Sosok Soeharto tak lepas dari kejadian krisis ekonomi pada 1998. Sebenarnya, menurut Mantan Gubernur Bank Indonesia (BI) Agus Martowardojo krisis ekonomi pertama yang menimpa Indonesia terjadi pada 1965-1966.
"Krisis pertama itu di tahun 1965-1966 yang pada saat itu kondisi dari sosial, politik, ekonomi kita betul-betul dalam kondisi yang memprihatinkan. Bahkan secara ekonomi kita tahu di tahun 1965 itu inflasi mencapai 594%.
Tahun 1966 mencapai 635%. Kondisi sangat berat, dan untuk memulihkan ekonomi, sosial, dan politik memerlukan waktu," kata Agus pada 3 April 2020 lalu.
Namun, krisis ekonomi yang terparah terjadi pada masa pemerintahan Soeharto antara 1997-1998. Peristiwa ini disebut-sebut menjadi penyebab utama tumbangnya masa Orde Baru setelah berkuasa selama 32 tahun.
Dari sisi nilai tukar, pada masa pemerintahan Soeharto, dolar AS berada di kisaran Rp 2.000-Rp 2.500 karena Indonesia belum menganut rezim kurs mengambang. Orde Baru kala itu tidak mau tahu, dolar AS harus bertahan di level itu.
Namun karena kebijakan itu cadangan devisa Indonesia terus tergerus untuk menjaga kurs. Akhirnya pemerintah membuka rupiah menjadi kurs mengambang. Akhirnya dolar AS mulai merangkak naik ke Rp 4.000 di akhir 1997, lanjut ke Rp 6.000 di awal 1998. Ekonomi morat-marit hingga terjadi penjarahan di mana-mana.
Pelemahan rupiah diperparah ketika kondisi keamanan dan politik Indonesia bergejolak. Pada Mei 1998, kerusuhan terjadi di mana-mana menuntut Presiden Soeharto mundur dan mulai dari situ krisis moneter Indonesia memuncak.
Sampai akhirnya rupiah jatuh tak berdaya saat dolar AS mencapai level Rp 16.650. Perekonomian pun kacau balau. Ekonomi Indonesia tidak tumbuh bahkan -13,1%, harga-harga pangan melambung tinggi, inflasi pun meroket hingga 82,4%. Depresiasi rupiah mencapai 197%.
Pada saat itu krisis ekonomi yang terjadi menyebar hampir sebagian negara di dunia. Pertama kali dimulai pada 2 Juli 1997 ketika Thailand mendeklarasikan ketidakmampuan untuk membayar utang luar negerinya.

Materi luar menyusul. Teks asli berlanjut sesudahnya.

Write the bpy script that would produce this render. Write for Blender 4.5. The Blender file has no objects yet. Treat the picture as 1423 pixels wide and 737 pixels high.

Menteri Keuangan Sri Mulyani Indrawati mengatakan faktor lain yang menyebabkan Indonesia terkena krisis moneter pada 1998 adalah berasal dari neraca pembayaran.
"Terutama di Asia dengan nilai tukar yang tidak fleksibel, terus direkomendasikan dengan capital flow yang bebas, tidak ada sinkronisasi dari kurs dan capital inflow, dan ketidaksinkronan itu memunculkan spekulasi dan nilai tukar drastis, 1998 menjadi pembelajaran berharga. Banyak negara mengubah policy," kata Sri Mulyani di Kantor Pusat Ditjen Pajak, Jakarta, Selasa (31/10/2017).
Krisis ekonomi pada 1998, kata Sri Mulyani, banyak direspons oleh negara dengan memberlakukan nilai tukar lebih fleksibel serta melakukan monitoring terhadap capital inflow, serta neraca keuangan korporasi, neraca keuangan pemerintah, hingga Bank Sentral.
"Dalam surveillance semua neraca dilihat. Semuanya neracanya dilihat sehingga bisa deteksi lebih baik," tambah dia.
Namun sejak BJ Habibie dilantik pada 21 Mei 1998 menggantikan Soeharto, kondisi ekonomi perlahan mulai pulih. Pada akhir 1997 dolar AS secara perlahan mulai merangkak ke Rp 4.000 kemudian lanjut ke Rp 6.000 di awal 1998. Bahkan dolar AS sempat mencapai Rp 13.000, dolar AS sedikit menjinak dan kembali menyentuh Rp 8.000 pada April 1998.(red/dtc).